L'une comme l'autre sont anti-christiques, parce que l'une et l'autre entretiennent dans l'esprit des masses la notion de la force, de la contrainte, celle des grandeurs terrestres, des hiérarchies basées sur l'externe et de la nécessité d'intermédiaires entre l'homme et Dieu.


Le Christ nous a proposé autre chose: un communisme basé sur l'amour. N'oubliez pas qu'Il a dit: vous n'appellerez personne Maître parmi vous et que Son: Rendez à César ce qui est à César signifie: Obéissez aux puissances politiques, mais faites-vous entre vous tous une petite cité où tout appartienne à tous, où tous appartiennent à chacun, où chacun se dévoue pour tous.
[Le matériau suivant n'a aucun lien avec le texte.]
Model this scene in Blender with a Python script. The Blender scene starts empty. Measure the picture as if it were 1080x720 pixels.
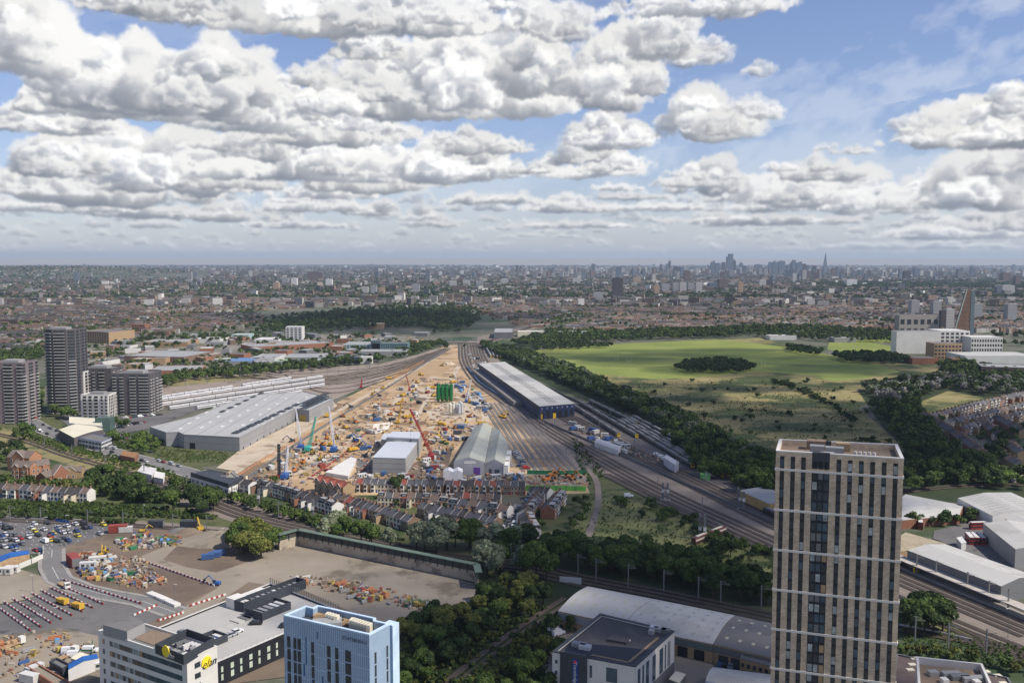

Il m'apparaît dès lors que vous, spiritualistes, hommes intègres, épris de justice, vous entreprenez contre des mouvements qui ne sont qu'ignorance fanatisée et force brutale, la lutte du pot de terre. Ce qu'il faut, ce ne sont pas des théories; nous sommes saturés de théories. Il faut des actes. Le jour où vous quitterez vos cabinets de travail, vos bibliothèques, vos chaires pour aller vers n'importe qui souffre essayer de lui redonner la santé physique ou morale et, après la lui avoir rendue, lui parler du Christ, vous aurez fait un acte vivant et non plus spéculatif.


Nous avons besoin de communistes, mais de communistes chrétiens, d'hommes sociaux certes, mais à qui le commerce habituel du Christ donne les moyens de dépasser la compassion humaine, la sagesse humaine et l'humaine énergie. Les cerveaux actuels n'ont pas besoin d'être enrichis; ce sont les coeurs qui ont besoin d'être allégés, aérés, éclairés. Tout est vivant, même une mesure douanière, même une disposition de comptabilité publique. Comment faudrait-il s'y prendre pour développer en soi le sens de la vie, le sens des réalités, le sens des actualités? Le Christ seul peut nous le dire. Rendons-nous attentifs à ses paroles; là se cache tout le secret du pouvoir sain et de l'action bonne.